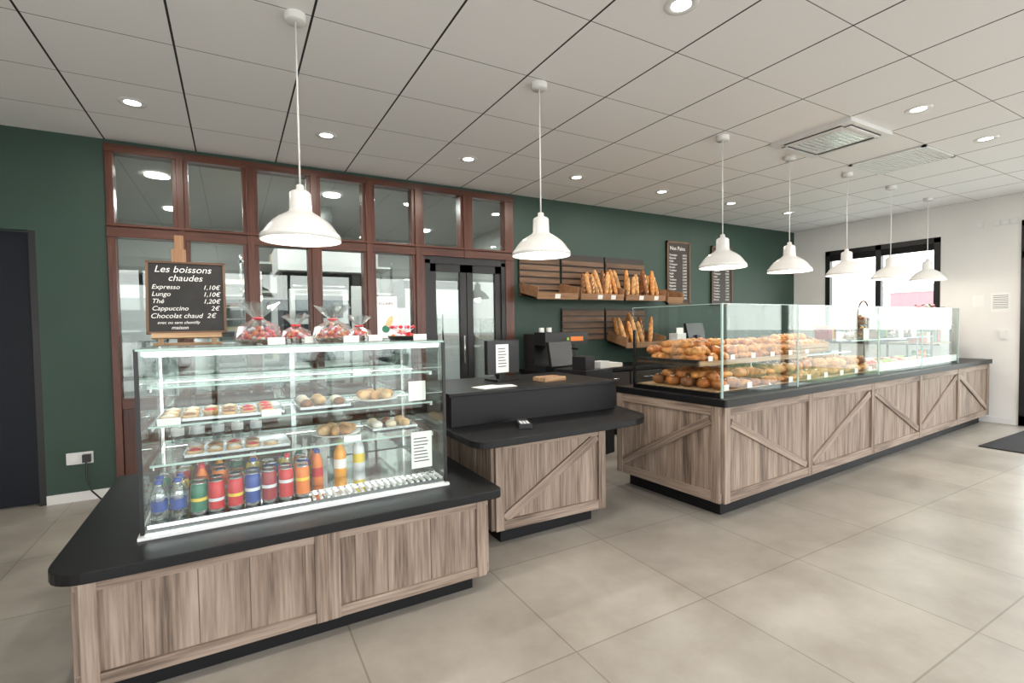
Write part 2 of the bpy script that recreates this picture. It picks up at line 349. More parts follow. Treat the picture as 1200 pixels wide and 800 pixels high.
b=B('ventilation_grille',T(5.473,2.25,H)); b.box(-.29,.29,-.29,.29,-.004,0,'case_white')
b.box(-.3,.3,-.3,-.27,-.015,0,'white_plastic');b.box(-.3,.3,.27,.3,-.015,0,'white_plastic');b.box(-.3,-.27,-.3,.3,-.015,0,'white_plastic');b.box(.27,.3,-.3,.3,-.015,0,'white_plastic')
for k in range(18): b.box(-.27,.27,-.262+k*.03,-.245+k*.03,-.013,-.003,'white_plastic')
b.done()
# ------------------------------------------------------------------ counters
def facade(b,x0,x1,z0,z1,stiles,M=I,braces=(),sw=.055,rw=.06):
    x=x0; 
    while x<x1-.001:
        w=min(random.choice([.14,.17,.2]),x1-x); b.box(x+.0003,x+w-.0003,-.004,.012,z0,z1,'barn_oak','z',M); x+=w
    b.box(x0,x1,-.02,.0,z1-rw,z1,'barn_oak','x',M); b.box(x0,x1,-.02,.0,z0,z0+rw,'barn_oak','x',M)
    for a in stiles: b.box(a-sw/2,a+sw/2,-.024,-.0,z0,z1,'barn_oak','z',M)
    for (a,za,c,zc) in braces:
        L=math.hypot(c-a,zc-za); an=math.degrees(math.atan2(zc-za,c-a))
        b.box(-L/2+.01,L/2-.01,-.019,0,-.028,.028,'barn_oak','x',M@T((a+c)/2,0,(za+zc)/2)@RY(-an))
b=B('drinks_counter')
b.box(-.47,1.04,2.17,3.36,.075,.46,'black_matte'); b.box(-.42,1.0,2.2,3.3,0,.075,'black_matte')
facade(b,-.48,1.05,.08,.46,[-.455,.29,.34,1.025],T(0,2.16,0),sw=.05,rw=.045)
facade(b,0,1.2,.08,.46,[.03,.6,1.17],T(-.48,3.36,0)@RZ(-90),rw=.045)
facade(b,0,1.2,.08,.46,[.03,.6,1.17],T(1.05,2.16,0)@RZ(90),rw=.045)
b.prism(rpoly([(-.57,2.10,.14),(1.13,2.10,.05),(1.13,3.42,0),(-.57,3.42,0)]),.46,.50,'black_top')
o_left=b.done(.003)
cx0,cx1,cy0,cy1=-.33,.92,2.31,3.03; zb,zt=.50,1.22
b=B('refrigerated_display_case')
b.box(cx0-.008,cx1+.008,cy0-.008,cy1+.008,zb,zb+.012,'case_white')
b.box(cx0+.01,cx1-.01,cy0+.01,cy1-.01,zb+.012,zb+.035,'chrome')
for k in range(21): b.box(.29+k*.03,.302+k*.03,cy0+.02,cy0+.11,zb+.035,zb+.04,'case_white')
b.box(cx0+.02,cx1-.02,cy0+.12,cy1-.03,zb+.035,zb+.045,'chrome'); b.box(cx0+.02,.28,cy0+.03,cy0+.12,zb+.035,zb+.045,'chrome')
for x in (cx0,cx1-.014): b.box(x,x+.014,cy0,cy0+.014,zb+.018,zt,'black_frame'); b.box(x,x+.014,cy1-.014,cy1,zb+.018,zt,'chrome')
b.box(cx0+.6,cx0+.625,cy1-.02,cy1,zb+.018,zt,'steel')
b.box(cx0,cx1,cy0,cy0+.006,zt,zt+.008,'glass_edge_highlight'); b.box(cx0,cx0+.006,cy0,cy1,zt,zt+.008,'glass_edge_highlight'); b.box(cx1-.006,cx1,cy0,cy1,zt,zt+.008,'glass_edge_highlight')
b.box(cx0,cx1,cy1-.05,cy1,zt,zt+.01,'steel'); b.box(cx0+.006,cx1-.006,cy0+.006,cy1-.05,zt,zt+.008,'glass')
b.box(cx0+.014,cx1-.014,cy0+.002,cy0+.008,zb+.018,zt,'glass'); b.box(cx0+.002,cx0+.008,cy0+.014,cy1-.014,zb+.018,zt,'glass'); b.box(cx1-.008,cx1-.002,cy0+.014,cy1-.014,zb+.018,zt,'glass')
b.box(cx0+.02,cx1-.02,cy1-.012,cy1-.006,zb+.018,zt,'win_glass')
b.box(cx0+.02,cx1-.02,cy0+.02,cy0+.04,zt-.02,zt-.002,'steel'); b.box(cx0+.03,cx1-.03,cy0+.022,cy0+.038,zt-.024,zt-.02,'led_case')
SH=(.74,.90,1.06)
for z in SH:
    y0=cy0+.14
    b.box(cx0+.02,cx1-.02,y0+.006,cy1-.04,z,z+.007,'glass'); b.box(cx0+.02,cx1-.02,y0,y0+.006,z,z+.008,'glass_edge_highlight'); b.box(cx0+.02,cx1-.02,cy1-.05,cy1-.045,z,z+.008,'glass_edge_highlight')
    b.box(cx0+.02,cx1-.02,cy1-.07,cy1-.05,z-.018,z-.002,'steel'); b.box(cx0+.03,cx1-.03,cy1-.068,cy1-.052,z-.022,z-.018,'led_case')
    for x in (cx0+.02,cx1-.035): b.box(x,x+.015,y0,cy1-.03,z-.012,z,'chrome')
o_case=b.done()
zd=zb+.045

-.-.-

All of the material above should be reproduced exactly, except the pictures.

▸ **REPLY TO THE EXERCISE**
Write part 2 of the bpy script that recreates this picture. It picks up at line 349. More parts follow. Treat the picture as 1200 pixels wide and 800 pixels high.
b=B('ventilation_grille',T(5.473,2.25,H)); b.box(-.29,.29,-.29,.29,-.004,0,'case_white')
b.box(-.3,.3,-.3,-.27,-.015,0,'white_plastic');b.box(-.3,.3,.27,.3,-.015,0,'white_plastic');b.box(-.3,-.27,-.3,.3,-.015,0,'white_plastic');b.box(.27,.3,-.3,.3,-.015,0,'white_plastic')
for k in range(18): b.box(-.27,.27,-.262+k*.03,-.245+k*.03,-.013,-.003,'white_plastic')
b.done()
# ------------------------------------------------------------------ counters
def facade(b,x0,x1,z0,z1,stiles,M=I,braces=(),sw=.055,rw=.06):
    x=x0; 
    while x<x1-.001:
        w=min(random.choice([.14,.17,.2]),x1-x); b.box(x+.0003,x+w-.0003,-.004,.012,z0,z1,'barn_oak','z',M); x+=w
    b.box(x0,x1,-.02,.0,z1-rw,z1,'barn_oak','x',M); b.box(x0,x1,-.02,.0,z0,z0+rw,'barn_oak','x',M)
    for a in stiles: b.box(a-sw/2,a+sw/2,-.024,-.0,z0,z1,'barn_oak','z',M)
    for (a,za,c,zc) in braces:
        L=math.hypot(c-a,zc-za); an=math.degrees(math.atan2(zc-za,c-a))
        b.box(-L/2+.01,L/2-.01,-.019,0,-.028,.028,'barn_oak','x',M@T((a+c)/2,0,(za+zc)/2)@RY(-an))
b=B('drinks_counter')
b.box(-.47,1.04,2.17,3.36,.075,.46,'black_matte'); b.box(-.42,1.0,2.2,3.3,0,.075,'black_matte')
facade(b,-.48,1.05,.08,.46,[-.455,.29,.34,1.025],T(0,2.16,0),sw=.05,rw=.045)
facade(b,0,1.2,.08,.46,[.03,.6,1.17],T(-.48,3.36,0)@RZ(-90),rw=.045)
facade(b,0,1.2,.08,.46,[.03,.6,1.17],T(1.05,2.16,0)@RZ(90),rw=.045)
b.prism(rpoly([(-.57,2.10,.14),(1.13,2.10,.05),(1.13,3.42,0),(-.57,3.42,0)]),.46,.50,'black_top')
o_left=b.done(.003)
cx0,cx1,cy0,cy1=-.33,.92,2.31,3.03; zb,zt=.50,1.22
b=B('refrigerated_display_case')
b.box(cx0-.008,cx1+.008,cy0-.008,cy1+.008,zb,zb+.012,'case_white')
b.box(cx0+.01,cx1-.01,cy0+.01,cy1-.01,zb+.012,zb+.035,'chrome')
for k in range(21): b.box(.29+k*.03,.302+k*.03,cy0+.02,cy0+.11,zb+.035,zb+.04,'case_white')
b.box(cx0+.02,cx1-.02,cy0+.12,cy1-.03,zb+.035,zb+.045,'chrome'); b.box(cx0+.02,.28,cy0+.03,cy0+.12,zb+.035,zb+.045,'chrome')
for x in (cx0,cx1-.014): b.box(x,x+.014,cy0,cy0+.014,zb+.018,zt,'black_frame'); b.box(x,x+.014,cy1-.014,cy1,zb+.018,zt,'chrome')
b.box(cx0+.6,cx0+.625,cy1-.02,cy1,zb+.018,zt,'steel')
b.box(cx0,cx1,cy0,cy0+.006,zt,zt+.008,'glass_edge_highlight'); b.box(cx0,cx0+.006,cy0,cy1,zt,zt+.008,'glass_edge_highlight'); b.box(cx1-.006,cx1,cy0,cy1,zt,zt+.008,'glass_edge_highlight')
b.box(cx0,cx1,cy1-.05,cy1,zt,zt+.01,'steel'); b.box(cx0+.006,cx1-.006,cy0+.006,cy1-.05,zt,zt+.008,'glass')
b.box(cx0+.014,cx1-.014,cy0+.002,cy0+.008,zb+.018,zt,'glass'); b.box(cx0+.002,cx0+.008,cy0+.014,cy1-.014,zb+.018,zt,'glass'); b.box(cx1-.008,cx1-.002,cy0+.014,cy1-.014,zb+.018,zt,'glass')
b.box(cx0+.02,cx1-.02,cy1-.012,cy1-.006,zb+.018,zt,'win_glass')
b.box(cx0+.02,cx1-.02,cy0+.02,cy0+.04,zt-.02,zt-.002,'steel'); b.box(cx0+.03,cx1-.03,cy0+.022,cy0+.038,zt-.024,zt-.02,'led_case')
SH=(.74,.90,1.06)
for z in SH:
    y0=cy0+.14
    b.box(cx0+.02,cx1-.02,y0+.006,cy1-.04,z,z+.007,'glass'); b.box(cx0+.02,cx1-.02,y0,y0+.006,z,z+.008,'glass_edge_highlight'); b.box(cx0+.02,cx1-.02,cy1-.05,cy1-.045,z,z+.008,'glass_edge_highlight')
    b.box(cx0+.02,cx1-.02,cy1-.07,cy1-.05,z-.018,z-.002,'steel'); b.box(cx0+.03,cx1-.03,cy1-.068,cy1-.052,z-.022,z-.018,'led_case')
    for x in (cx0+.02,cx1-.035): b.box(x,x+.015,y0,cy1-.03,z-.012,z,'chrome')
o_case=b.done()
zd=zb+.045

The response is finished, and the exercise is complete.